Current and Future Market Conditions Q1 2012
The Philadelphia Central Business District’s (CBD) sea-saw of positive versus negative absorption trend from quarter to quarter continues in Q1 2012, with 68,000 square feet of positive absorption. This brings the total vacancy in the CBD to 5.5 M SF. Overall vacancy rates remain flat at 13.7%.
Leasing in the Trophy buildings located primarily on Market Street West remains strong through Q1 2012. Ballard Spahr recently announced they will relinquish two full floors and make a new 13-year lease commitment for 180,000 SF at Mellon Bank Center and Marsh McLennan consolidated offices from Two Logan Square into Three Logan Square where the insurance giant leased 108,000 SF and inked a new 12-year lease. As a result of the tightening in the trophy buildings located on West Market St., Class A landlords are seeing a much needed and anticipated flurry of activity. This activity will continue to strengthen Class A fundamentals and will most likely result in continued positive absorptions for the balance of 2012 throughout the market.
Cross Properties announced they will purchse1616 Walnut St. and convert the historic 232,863 SF building into multifamily housing. This announcement has created chaos in the Class B/C buildings located along South Broad St and the Chestnut/ Walnut St sub markets with small tenants looking for new homes. As a result of this conversion, the amount of available space in these submarkets will decrease, simultaneously decreasing the vacancy in the Class B market.
The lengthening of deal terms continues to be a common theme. As of late, tenants are taking advantage of the down economy. The abundance of available space enables them to secure lower base rents for longer periods of time during transaction negotiations.
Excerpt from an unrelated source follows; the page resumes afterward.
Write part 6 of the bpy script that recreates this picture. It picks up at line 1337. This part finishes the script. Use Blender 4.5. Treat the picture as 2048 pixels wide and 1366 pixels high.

When possible, tenants continue to take full advantage of this opportunity to move into upgraded spaces without paying the historic premium between asset classes. This “flight to quality” still exists, but may be gone before you know it.
As the pipeline of existing and new business diminishes construction companies are pricing tenant’s fit-outs more aggressively. When space has residual value and existing conditions can be reused, pricing for build-outs can be astonishing. Unlike previous recessions, most build-outs today can be achieved with the landlord’s capital.
Justified or not; landlords are beginning to hedge their bets with all of the new activity and asking rates inched upward in Q1 2012 from $26.00 SF to $26.50 SF for Class A space, $23.00 SF to $23.25 SF for Class B space, and $19.00 SF to $19.50 SF for Class C space. The asking rates are the weighted average of the published rate from all vacant spaces per building class. Aggressively negotiated transactions continue to be discounted within the 80% to 85% asking range.
In summation, while small to mid-sized tenants are beginning to stabilize and often expand, the downward pressure the larger users (100, 000 SF+) of space are placing on the market by becoming more efficient and shedding unneeded space will continue to allow tenants to enjoy low occupancy costs with a variety of options. Meanwhile landlords, who own assets that are worth less than the debt, will continue to struggle to compete with institutional landlords and REITs who have the necessary capital to maintain their existing tenant rosters while simultaneously trying to entice and fund new transactions.